While still not the baseline scenario, there consequently remains a large risk that in the noncooperative scenario another bout of acute economic crisis will be required for Greece’s current government to make the necessary policy adjustments. This would be yet another act of the Greek tragedy, but perhaps not too surprising with a party like Syriza leading the government. After all, what should one expect from a self-professed so-called radical left party, which nonetheless has no women among the 10 ministers in the government it leads and whose all-male cabinet (excluding the youthful prime minister) has an—surely the highest in the EU—average age over 61 years of age?

Notes

1. As noted earlier here on RT, the timing of the ECB’s expanded asset purchase program coinciding with the current showdown over Greece has undoubtedly facilitated the mute resistance to the ECB’s policies among many traditional opponents of sovereign bond purchases in Germany and elsewhere. In the end, the ECB’s program had been grudgingly accepted also because of the political convenience it offers in terms of removing the risk of any cross-border bond market contagion from the Greek situation.

2. This is true even in a highly conservative, no deterioration scenario. In reality, the further economic deterioration likely in Greece following a potential nonpayment to the official sector would further reduce government revenues and the ability to service domestic Greek creditors.

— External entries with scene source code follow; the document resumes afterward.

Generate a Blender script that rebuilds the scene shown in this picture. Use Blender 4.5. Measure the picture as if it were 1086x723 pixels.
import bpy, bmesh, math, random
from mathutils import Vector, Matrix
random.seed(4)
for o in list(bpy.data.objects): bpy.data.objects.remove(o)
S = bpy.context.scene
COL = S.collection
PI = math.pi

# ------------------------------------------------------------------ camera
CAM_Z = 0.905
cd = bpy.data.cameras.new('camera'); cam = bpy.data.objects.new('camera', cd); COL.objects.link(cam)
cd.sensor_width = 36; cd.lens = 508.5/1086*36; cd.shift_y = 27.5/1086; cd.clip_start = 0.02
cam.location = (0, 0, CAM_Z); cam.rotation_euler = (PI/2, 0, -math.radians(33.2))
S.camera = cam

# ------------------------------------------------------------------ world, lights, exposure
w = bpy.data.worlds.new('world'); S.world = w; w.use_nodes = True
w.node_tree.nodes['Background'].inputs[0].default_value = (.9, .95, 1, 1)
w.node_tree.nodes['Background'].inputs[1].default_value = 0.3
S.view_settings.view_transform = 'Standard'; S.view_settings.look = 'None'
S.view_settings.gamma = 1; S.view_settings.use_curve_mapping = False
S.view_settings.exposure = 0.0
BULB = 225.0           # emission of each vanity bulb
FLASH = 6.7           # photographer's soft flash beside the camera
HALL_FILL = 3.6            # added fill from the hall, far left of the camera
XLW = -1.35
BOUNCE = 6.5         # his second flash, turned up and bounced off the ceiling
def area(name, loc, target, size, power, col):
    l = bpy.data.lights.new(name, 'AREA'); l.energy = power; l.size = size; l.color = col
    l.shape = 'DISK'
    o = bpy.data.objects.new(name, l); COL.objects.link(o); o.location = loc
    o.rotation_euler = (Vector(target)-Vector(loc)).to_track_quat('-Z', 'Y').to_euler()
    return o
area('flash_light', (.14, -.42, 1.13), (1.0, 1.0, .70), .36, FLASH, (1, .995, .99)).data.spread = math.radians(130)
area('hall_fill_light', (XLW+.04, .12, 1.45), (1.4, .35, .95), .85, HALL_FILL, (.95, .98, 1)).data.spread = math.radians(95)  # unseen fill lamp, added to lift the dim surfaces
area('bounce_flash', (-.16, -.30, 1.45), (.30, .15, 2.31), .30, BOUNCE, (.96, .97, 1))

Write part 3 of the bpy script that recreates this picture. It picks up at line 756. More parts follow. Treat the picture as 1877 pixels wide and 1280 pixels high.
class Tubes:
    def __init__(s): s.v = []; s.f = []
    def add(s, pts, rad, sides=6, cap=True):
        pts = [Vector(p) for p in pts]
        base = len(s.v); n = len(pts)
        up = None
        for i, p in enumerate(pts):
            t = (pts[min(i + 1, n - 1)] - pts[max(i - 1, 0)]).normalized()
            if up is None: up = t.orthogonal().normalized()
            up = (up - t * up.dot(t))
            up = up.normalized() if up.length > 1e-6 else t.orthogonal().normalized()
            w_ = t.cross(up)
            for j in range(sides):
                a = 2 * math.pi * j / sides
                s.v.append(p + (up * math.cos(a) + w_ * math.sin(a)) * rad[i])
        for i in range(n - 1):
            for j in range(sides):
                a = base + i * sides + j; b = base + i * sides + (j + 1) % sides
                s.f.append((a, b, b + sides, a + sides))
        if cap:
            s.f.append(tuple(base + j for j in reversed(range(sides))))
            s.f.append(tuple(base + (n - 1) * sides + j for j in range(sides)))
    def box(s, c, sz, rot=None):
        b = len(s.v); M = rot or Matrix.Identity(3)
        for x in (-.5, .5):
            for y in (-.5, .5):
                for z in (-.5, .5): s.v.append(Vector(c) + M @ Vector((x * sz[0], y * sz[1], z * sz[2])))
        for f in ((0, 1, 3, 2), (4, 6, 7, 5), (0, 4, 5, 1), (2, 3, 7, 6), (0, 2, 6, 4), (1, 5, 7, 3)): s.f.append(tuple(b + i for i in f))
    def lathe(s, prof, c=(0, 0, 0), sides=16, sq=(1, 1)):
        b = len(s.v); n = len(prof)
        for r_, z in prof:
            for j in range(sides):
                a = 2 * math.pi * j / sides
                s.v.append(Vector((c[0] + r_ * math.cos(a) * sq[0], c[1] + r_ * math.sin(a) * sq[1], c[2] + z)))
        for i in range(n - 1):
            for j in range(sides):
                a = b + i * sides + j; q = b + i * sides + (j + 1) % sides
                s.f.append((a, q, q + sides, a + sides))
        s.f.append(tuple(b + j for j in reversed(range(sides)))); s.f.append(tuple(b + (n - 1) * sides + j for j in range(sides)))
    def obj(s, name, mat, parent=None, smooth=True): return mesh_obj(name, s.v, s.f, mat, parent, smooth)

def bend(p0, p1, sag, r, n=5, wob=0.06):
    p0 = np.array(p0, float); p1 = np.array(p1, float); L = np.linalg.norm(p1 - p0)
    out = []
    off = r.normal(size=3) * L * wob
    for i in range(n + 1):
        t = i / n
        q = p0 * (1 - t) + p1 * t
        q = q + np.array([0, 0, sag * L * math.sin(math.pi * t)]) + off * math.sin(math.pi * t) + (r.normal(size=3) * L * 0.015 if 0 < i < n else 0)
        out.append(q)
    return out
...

3. Even if in a less than 2 percent probability tail-end risk scenario, were a Grexit still to materialize, the short-term financial market repercussions outside of Greece would probably be limited. A Grexit would instead pose a substantial headache for the ECB’s eventual exit from quantitative easing, as redenomination risk would suddenly be priced in with a potential vengeance. Similarly, a Grexit would result in such a political and economic catastrophe in Greece that it would undermine attempts at securing public support around the European Union for future changes to the EU Treaty.

 

4. See the fifth IMF review of the Greek program [pdf] in June 2014.